The Dream of the Rood


The Dream of the Rood (the Cross) is, according to The Norton Anthology of English Literature, “the finest of a rather large number of religious poems in Old English.” It is one of the oldest works of Old English surviving today. It was preserved in the “Vercelli Book” found in northern Italy in the 10th century, but may be much older. Its author is unknown, although scholars have often suggested either of two Anglo Saxon Christian poets: Cynewulf or Cædmon.

The entire poem is about 1200 words, and was written in the alliterative style of Old English. The poem begins and ends with the story told by the dreamer; the central section is from the point-of-view of the Cross itself.

The Dream of the Rood portrays powerful paradox. The Cross is a symbol both of shame and of glory. It is a place of defeat and victory. The Cross submits to God’s will — not bending or breaking, although it could have fallen and crushed the crucifiers — and is thus used to crucify Christ. The Rood suffers along with Jesus, feeling the nails pierce its cross-beam, being stained with blood, even feeling the mocking that was flung at Christ.

The connections between the dreamer, the Cross, Christ himself, and ourselves are strongly felt in this poem.

from The Dream of the Rood

The choicest of visions I wish to tell,
which came as a dream in middle-night,
after voice-bearers lay at rest.
It seemed that I saw a most wondrous tree
born aloft, wound round by light,
brightest of beams. All was that beacon
sprinkled with gold. Gems stood
fair at earth’s corners; there likewise five
shone on the shoulder-span. All there beheld the Angel of God,
fair through predestiny. Indeed, that was no wicked one’s gallows,
but holy souls beheld it there,
men over earth, and all this great creation.
Wondrous that victory-beam—and I stained with sins,
with wounds of disgrace. I saw glory’s tree
honoured with trappings, shining with joys,
decked with gold; gems had
wrapped that forest tree worthily round.
Yet through that gold I clearly perceived
old strife of wretches, when first it began
to bleed on its right side. With sorrows most troubled,
I feared that fair sight. I saw that doom-beacon
turn trappings and hews: sometimes with water wet,
drenched with blood’s going; sometimes with jewels decked.
But lying there long while, I,
troubled, beheld the Healer’s tree,
until I heard its fair voice.
Then best wood spoke these words…

The above translation is by Jonathan A. Glenn and may be viewed in its entirety here.

Entry written by D.S. Martin. He is the award-winning author of the poetry collections Poiema (Wipf & Stock) and So The Moon Would Not Be Swallowed (Rubicon Press). They are both available at:


  1. Tony from Pandora

    Wow, that poem takes me back about 12 to my freshman lit class. I need to dust off my old Norton Anthology, Vol. 1 & 2…

  2. Ron Block


    That was beautiful.
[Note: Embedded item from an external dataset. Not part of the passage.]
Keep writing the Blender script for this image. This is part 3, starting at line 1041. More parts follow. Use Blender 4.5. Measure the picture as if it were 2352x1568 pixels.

Saving it to reread so I can dig in more. I love the Rabbit Room – this place sets my mind on high things, on truth, beauty, and well done work.

  3. Nick and Susan

    When I first saw the title of this blog post, I recognised it immediately, but couldn’t think where I’d seen the poem before. I finally got a moment to sit down and read the whole poem this morning and now I’m almost sure I’ve read it before in my dad’s copy of The Anglo Saxon Chronicles.

    I enjoy reading this kind of old literature and long to be able to study and learn more, not only of the works themselves, but also the people behind them. It fascinates me so much.

    One thing I particularly like about this actual poem, is the fact that the cross is personified. It is such an interesting concept., because you can then get into the mind of the cross, see what ‘he’ saw, through ‘his’ eyes, putting yourself in the Story in a most unusual but interesting way. Perhaps I’m taking it a little too far? The idea intrigues me.


  4. Nick and Susan

    p.s. my dad has informed me that this poem is not in The Anglo Saxon Chronicles after all. I have no idea where I’ve seen it before, if not in that book.